*DATA EXCERPT*.
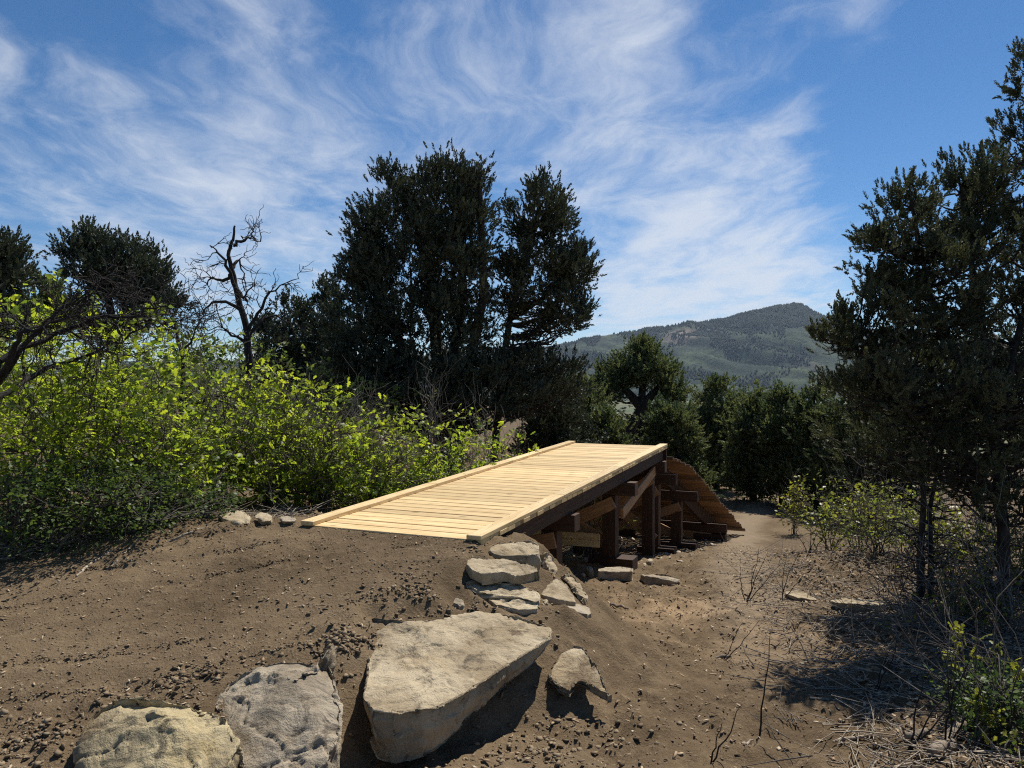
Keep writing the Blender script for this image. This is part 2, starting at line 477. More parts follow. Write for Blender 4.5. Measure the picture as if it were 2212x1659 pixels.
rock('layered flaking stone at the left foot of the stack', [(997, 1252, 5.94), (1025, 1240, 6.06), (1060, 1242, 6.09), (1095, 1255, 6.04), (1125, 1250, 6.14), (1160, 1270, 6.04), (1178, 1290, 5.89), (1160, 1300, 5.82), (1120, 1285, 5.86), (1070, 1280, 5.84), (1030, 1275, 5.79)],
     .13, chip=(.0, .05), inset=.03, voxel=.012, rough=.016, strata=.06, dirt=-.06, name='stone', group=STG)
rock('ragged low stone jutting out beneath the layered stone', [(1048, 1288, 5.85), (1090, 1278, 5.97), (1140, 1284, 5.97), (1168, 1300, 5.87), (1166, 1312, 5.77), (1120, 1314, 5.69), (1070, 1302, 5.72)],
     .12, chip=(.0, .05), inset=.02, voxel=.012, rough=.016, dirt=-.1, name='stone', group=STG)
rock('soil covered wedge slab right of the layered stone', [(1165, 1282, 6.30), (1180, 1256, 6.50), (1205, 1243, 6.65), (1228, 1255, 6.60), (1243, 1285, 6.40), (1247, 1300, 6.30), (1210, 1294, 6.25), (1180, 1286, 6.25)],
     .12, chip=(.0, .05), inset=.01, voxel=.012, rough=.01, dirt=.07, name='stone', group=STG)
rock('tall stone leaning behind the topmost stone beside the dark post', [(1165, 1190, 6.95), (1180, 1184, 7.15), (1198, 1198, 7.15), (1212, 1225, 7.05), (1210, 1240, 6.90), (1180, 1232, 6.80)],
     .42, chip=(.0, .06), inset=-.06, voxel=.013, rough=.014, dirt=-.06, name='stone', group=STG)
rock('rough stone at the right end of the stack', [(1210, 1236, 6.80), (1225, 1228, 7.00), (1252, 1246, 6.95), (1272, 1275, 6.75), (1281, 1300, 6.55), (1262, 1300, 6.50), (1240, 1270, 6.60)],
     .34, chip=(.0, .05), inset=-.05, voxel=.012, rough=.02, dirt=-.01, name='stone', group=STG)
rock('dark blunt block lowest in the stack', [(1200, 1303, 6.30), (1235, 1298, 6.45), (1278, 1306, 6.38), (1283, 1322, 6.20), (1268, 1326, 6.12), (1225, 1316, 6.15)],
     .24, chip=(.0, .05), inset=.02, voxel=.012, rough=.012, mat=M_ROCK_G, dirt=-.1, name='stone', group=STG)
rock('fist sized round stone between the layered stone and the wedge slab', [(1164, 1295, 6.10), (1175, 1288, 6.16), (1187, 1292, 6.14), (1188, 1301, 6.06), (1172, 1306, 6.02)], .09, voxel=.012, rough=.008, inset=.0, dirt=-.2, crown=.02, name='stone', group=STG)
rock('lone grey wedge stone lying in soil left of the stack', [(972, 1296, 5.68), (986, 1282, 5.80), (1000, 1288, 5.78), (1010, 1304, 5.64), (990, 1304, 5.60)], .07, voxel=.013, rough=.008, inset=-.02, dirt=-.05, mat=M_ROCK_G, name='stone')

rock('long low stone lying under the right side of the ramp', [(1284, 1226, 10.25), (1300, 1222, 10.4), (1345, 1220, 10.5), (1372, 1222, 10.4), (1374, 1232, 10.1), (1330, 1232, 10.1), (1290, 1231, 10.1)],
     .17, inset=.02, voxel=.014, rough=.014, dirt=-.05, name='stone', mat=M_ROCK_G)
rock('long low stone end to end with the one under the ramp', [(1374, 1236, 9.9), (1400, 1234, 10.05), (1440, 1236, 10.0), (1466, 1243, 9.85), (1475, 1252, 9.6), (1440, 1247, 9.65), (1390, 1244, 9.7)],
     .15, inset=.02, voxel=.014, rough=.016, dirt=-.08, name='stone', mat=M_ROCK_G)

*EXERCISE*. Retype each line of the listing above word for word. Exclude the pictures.

*RESULT OF THE TASK*.
Keep writing the Blender script for this image. This is part 2, starting at line 477. More parts follow. Write for Blender 4.5. Measure the picture as if it were 2212x1659 pixels.
rock('layered flaking stone at the left foot of the stack', [(997, 1252, 5.94), (1025, 1240, 6.06), (1060, 1242, 6.09), (1095, 1255, 6.04), (1125, 1250, 6.14), (1160, 1270, 6.04), (1178, 1290, 5.89), (1160, 1300, 5.82), (1120, 1285, 5.86), (1070, 1280, 5.84), (1030, 1275, 5.79)],
     .13, chip=(.0, .05), inset=.03, voxel=.012, rough=.016, strata=.06, dirt=-.06, name='stone', group=STG)
rock('ragged low stone jutting out beneath the layered stone', [(1048, 1288, 5.85), (1090, 1278, 5.97), (1140, 1284, 5.97), (1168, 1300, 5.87), (1166, 1312, 5.77), (1120, 1314, 5.69), (1070, 1302, 5.72)],
     .12, chip=(.0, .05), inset=.02, voxel=.012, rough=.016, dirt=-.1, name='stone', group=STG)
rock('soil covered wedge slab right of the layered stone', [(1165, 1282, 6.30), (1180, 1256, 6.50), (1205, 1243, 6.65), (1228, 1255, 6.60), (1243, 1285, 6.40), (1247, 1300, 6.30), (1210, 1294, 6.25), (1180, 1286, 6.25)],
     .12, chip=(.0, .05), inset=.01, voxel=.012, rough=.01, dirt=.07, name='stone', group=STG)
rock('tall stone leaning behind the topmost stone beside the dark post', [(1165, 1190, 6.95), (1180, 1184, 7.15), (1198, 1198, 7.15), (1212, 1225, 7.05), (1210, 1240, 6.90), (1180, 1232, 6.80)],
     .42, chip=(.0, .06), inset=-.06, voxel=.013, rough=.014, dirt=-.06, name='stone', group=STG)
rock('rough stone at the right end of the stack', [(1210, 1236, 6.80), (1225, 1228, 7.00), (1252, 1246, 6.95), (1272, 1275, 6.75), (1281, 1300, 6.55), (1262, 1300, 6.50), (1240, 1270, 6.60)],
     .34, chip=(.0, .05), inset=-.05, voxel=.012, rough=.02, dirt=-.01, name='stone', group=STG)
rock('dark blunt block lowest in the stack', [(1200, 1303, 6.30), (1235, 1298, 6.45), (1278, 1306, 6.38), (1283, 1322, 6.20), (1268, 1326, 6.12), (1225, 1316, 6.15)],
     .24, chip=(.0, .05), inset=.02, voxel=.012, rough=.012, mat=M_ROCK_G, dirt=-.1, name='stone', group=STG)
rock('fist sized round stone between the layered stone and the wedge slab', [(1164, 1295, 6.10), (1175, 1288, 6.16), (1187, 1292, 6.14), (1188, 1301, 6.06), (1172, 1306, 6.02)], .09, voxel=.012, rough=.008, inset=.0, dirt=-.2, crown=.02, name='stone', group=STG)
rock('lone grey wedge stone lying in soil left of the stack', [(972, 1296, 5.68), (986, 1282, 5.80), (1000, 1288, 5.78), (1010, 1304, 5.64), (990, 1304, 5.60)], .07, voxel=.013, rough=.008, inset=-.02, dirt=-.05, mat=M_ROCK_G, name='stone')

rock('long low stone lying under the right side of the ramp', [(1284, 1226, 10.25), (1300, 1222, 10.4), (1345, 1220, 10.5), (1372, 1222, 10.4), (1374, 1232, 10.1), (1330, 1232, 10.1), (1290, 1231, 10.1)],
     .17, inset=.02, voxel=.014, rough=.014, dirt=-.05, name='stone', mat=M_ROCK_G)
rock('long low stone end to end with the one under the ramp', [(1374, 1236, 9.9), (1400, 1234, 10.05), (1440, 1236, 10.0), (1466, 1243, 9.85), (1475, 1252, 9.6), (1440, 1247, 9.65), (1390, 1244, 9.7)],
     .15, inset=.02, voxel=.014, rough=.016, dirt=-.08, name='stone', mat=M_ROCK_G)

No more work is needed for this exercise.